Infelizmente, esse jogo baixo da Lava Jatocontra advogados que cumprem o seu papel não é uma novidade. Em 2016 a Lava Jato tentou intimidar a defesa técnica do ex-presidente Lula de outras formas. O então juiz Moro chegou até a autorizar a gravação do principal ramal do nosso escritório sob a desculpa de ter-se confundido, para ficar ouvindo as conversas que nós mantínhamos entre advogados e também as minhas conversas com Lula sobre a estratégia de defesa. Quando levamos o caso do ex-presidente Lula ao Comité de Direitos Humanos da ONU sabíamos que o Sistema de Justiça do Brasil passava por grandes problemas. E está na raiz desses problemas justamente o lawfare.
Na apresentação do livro no Brasil esteve presente o ex-primeiro-ministro português José Sócrates; pelo que conhecem do seu caso, ele pode ter sido vítima de lawfare? Rafael Valim: Não tive acesso aos autos do processo que envolve o ex-primeiro-ministro José Sócrates e, portanto, não tenho elementos para opinar sobre a sua culpabilidade. Entretanto, pelo que conheço do caso, posso dizer que estão presentes típicas táticas de lawfare, tais como a figura de um “superjuiz”, a decretação de uma longa prisão cautelar, uma maciça cobertura mediática (o trial by media) e obstáculos ao trabalho dos advogados. São sinais que sugerem a instrumentalização do processo penal para deslegitimar uma pessoa que se considera inimiga.
Reproduzir, como seus, argumentos de terceiro, copiando peça processual sem indicação da fonte, não é admissível.
Com esse entendimento, a 8ª Turma do Tribunal Federal da 4ª Região acatou apelação e anulou a sentença da juíza Gabriela Hardt, substituta de Sergio Moro na 13ª Vara Federal em Curitiba. O cargo hoje é ocupada pelo titular juiz Luiz Antônio Bonat.
Em sua manifestação, o desembargador Leandro Paulsen afirmou que acompanha integralmente o voto do relator João Pedro Gebran Neto e salientou que a sentença é nula por afronta ao artigo 93, IX, da Constituição Federal, que determina que todos os julgamentos do Poder Judiciário serão públicos e fundamentadas todas as decisões.
O magistrado ainda argumenta que no caso em questão se constatou, de fato, que a “sentença apropriou-se ipsis litteris dos fundamentos das alegações finais do Ministério Público Federal, sem fazer qualquer referência de que os estava adotando como razões de decidir, trazendo como se fossem seus os argumentos, o que não se pode admitir”.
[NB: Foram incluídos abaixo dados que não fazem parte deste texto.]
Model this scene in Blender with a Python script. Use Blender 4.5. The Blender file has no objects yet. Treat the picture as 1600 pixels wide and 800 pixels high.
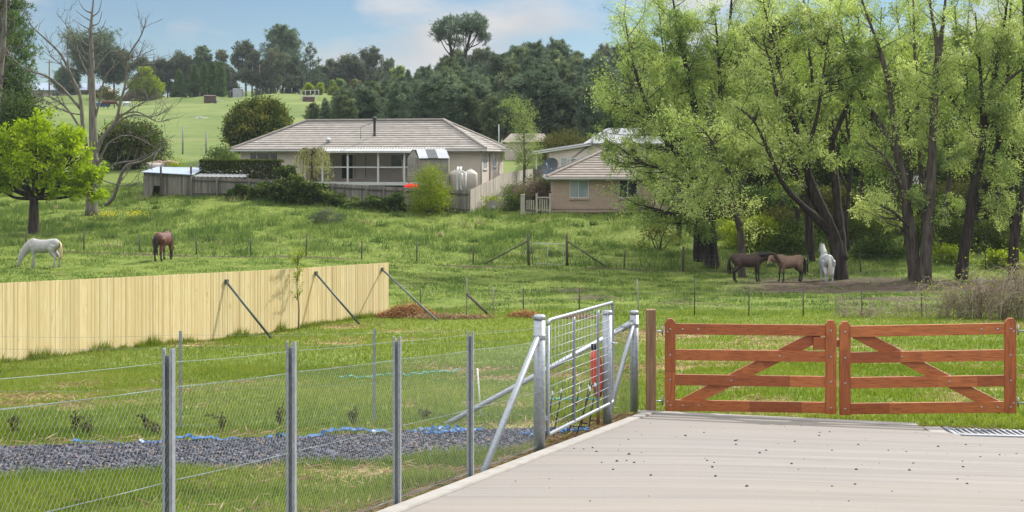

Paulsen ainda pondera que se admite as citações de alegações do MPF, mas reitera que copiar peça processual sem indicação da fonte não é admissível. O magistrado ainda salienta que decidiu se manifestar no acórdão para que em futuras sentenças o mesmo vício não seja reproduzido.
Outra irregularidade do processo é o uso de grampo telefônico de um conselheiro do Tribunal de Contas do Estado do Paraná que tem prerrogativa de foro, e omitiram essa irregularidade da juíza. Mesmo a defesa demonstrando essa irregularidade com base nas contas do telefone funcional do conselheiro, a magistrada proferiu a sentença e depois mandou abrir um inquérito policial. A defesa dos apelantes foi feita pelos advogados Antonio Augusto Lopes Figueiredo Basto e Rodrigo Castor de Mattos.
Similaridade O argumento aceito pelo colegiado da 8ª Turma do Tribunal Federal da 4ª Região nesse caso é muito similar ao alegado pelos advogados do ex-presidente Lula, Cristiano Zanin e Valeska Martins no caso do sítio de Atibaia (SP).
Na ocasião, a defesa do ex-presidente pediu em fevereiro deste ao Supremo Tribunal Federal que fosse juntada ao processo uma perícia feita pelo Instituto Del Picchia que sustenta que a juíza Gabriela Hardt copiou trechos da sentença do então juiz Sergio Moro no caso do tríplex do Guarujá (SP).
O argumento de Zanin é que a perícia mostra que a juíza, que substituiu Moro no julgamento da “lava jato” quando ele deixou a função, não julgou o caso e apenas formalizou uma condenação pré-estabelecida.
O parecer pericial, feito por Celso Mauro Ribeiro Del Picchia, diz que existem provas de forma e de conteúdo da cópia. No primeiro caso, paridades de cabeçalhos e rodapés, determinações das margens, a extensão das linhas, os espaçamentos interlineares e entre parágrafos, as fontes e seus tamanhos, os títulos e trechos destacados em negrito e centralizados.
Quanto ao conteúdo, ressalta a existência de trechos repetidos e até mesmo um ponto no qual a juíza Gabriela Hardt cita o “apartamento”, quando estava julgando o caso do sítio. A confusão seria com a outra ação penal em que Lula foi condenado, que envolve um apartamento no Guarujá, em São Paulo.